Se me puede acusar de fetichista, pero para mí tocar el papel fotográfico, aunque ya no haya plata, es acercarse a la ventanilla de un tren a punto de partir para no regresar, veo a “mis Castros” aunque no oigo sus voces, no recuerdo el momento mágico en el que saltó el flash, pero sí el timbre de sus voces. Gracias a la fotografía, el tiempo se detiene, aunque la vida no lo haga. La historia de mi familia es como la de la mayoría, a las que se denominó como de clase media, pero en realidad eran de clase normal, o sea pobres. Éramos la inmensa mayoría, la típica familia andaluza. Claro que ahora casi nadie recuerda nada, ni quiénes somos ni cuánto barro llevábamos en los zapatos.

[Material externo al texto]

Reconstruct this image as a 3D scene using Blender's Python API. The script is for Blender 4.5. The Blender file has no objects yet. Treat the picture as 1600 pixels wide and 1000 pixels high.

Aquellos tiempos de crisis permanente, lavadora de turbina, estufa catalítica, ropa de los domingos y nula libertad, viven aún en trozos de papel, escondidos en cajas de galletas. Los tiempos de hoy, de consumo rápido, de depredación del instante, los tiempos virtuales, sin materia, “se perderán como lágrimas en la lluvia”. Siento orgullo, no por mí, sino de saber que vengo de gente honrada y trabajadora.